Former Tory prime minister John Major has stepped into the row over energy prices with a warning that many consumers face a cold winter in which they will be forced to choose between eating and heating because of the power companies.

He urged Chancellor George Osborne to slap a one-off excess profits tax on the big six companies which were levying huge, inflation-busting price rises on consumers, in order to fund increased payments for those shivering in their homes.

He rejected Labour's energy freeze policy but said: "Ed Miliband's heart is focused on the right issue."

He added that Sod's Law dictated that Britain was about to suffer a long, cold winter and that it was about time the government stood up for "people not institutions".

And he suggested that, without action, this winter could see the Tory party once again branded the nasty party, without a heart or social conscience.

In remarks that will dismay the government but were immediately welcomed as a vindication by Labour, he told political journalists that the behaviour of the energy companies was unacceptable.

"Many people are going to have to choose between eating and keeping warm this winter," he said.

Miliband had touched on an issue that was very important and the chancellor should respond with a one-off levy, already being dubbed a "snowfall tax", on the big six companies' excess profits.

"The private sector is something the Conservative party supports but when the private sector goes wrong or behaves badly it is entirely right to make changes and put it right.

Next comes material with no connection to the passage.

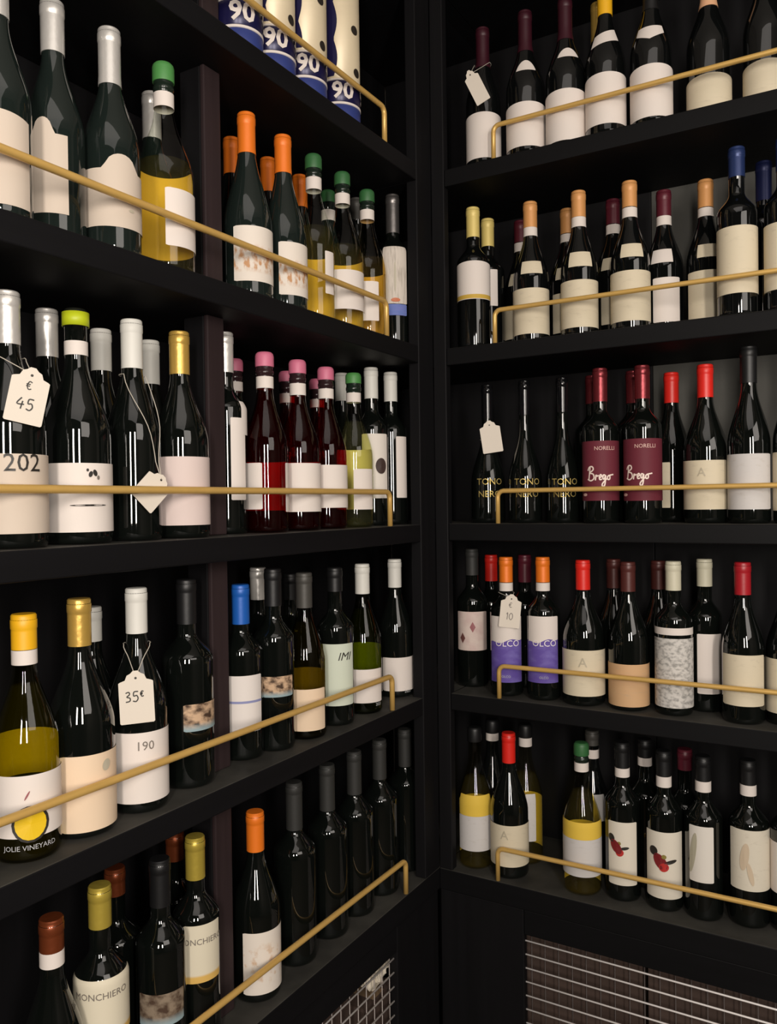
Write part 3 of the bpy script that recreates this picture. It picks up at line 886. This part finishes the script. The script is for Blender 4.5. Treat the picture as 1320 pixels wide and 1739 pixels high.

"I do not see how it can be in any way acceptable that with energy prices rising broadly 4% that the price to the consumer should rise by the 9-10% we are hearing."

He also dismissed the companies' defence that they needed big increases to fund investment and said they could borrow it.

Silent have-nots, dignified poor and an underclass

And in a wider message to the Tories he said: "We should not be afraid to show we have a heart as well as a social conscience."

The former prime minister, who succeeded Margaret Thatcher and went on to win the 1992 general election, painted a picture of a Britain with a group of "silent have-nots, the dignified poor" and an underclass who sometimes "through villainy or despair" tried to cheat the system.

But, he said, the government's welfare reforms led by Iain Duncan Smith ran the danger of appearing not to take them into account while always listening to "cheerleaders" targeting those abusing the system.

The government should be helping people "move on, move up and move out", he said. It was "no good telling people to get on their bike if there is nowhere for them to live," he added.

His remarks were seized on in Westminster to suggest that he was criticising Duncan Smith's welfare reforms and warning the government that it was losing ground to Labour by playing to the notion it always stood up for big business against individuals.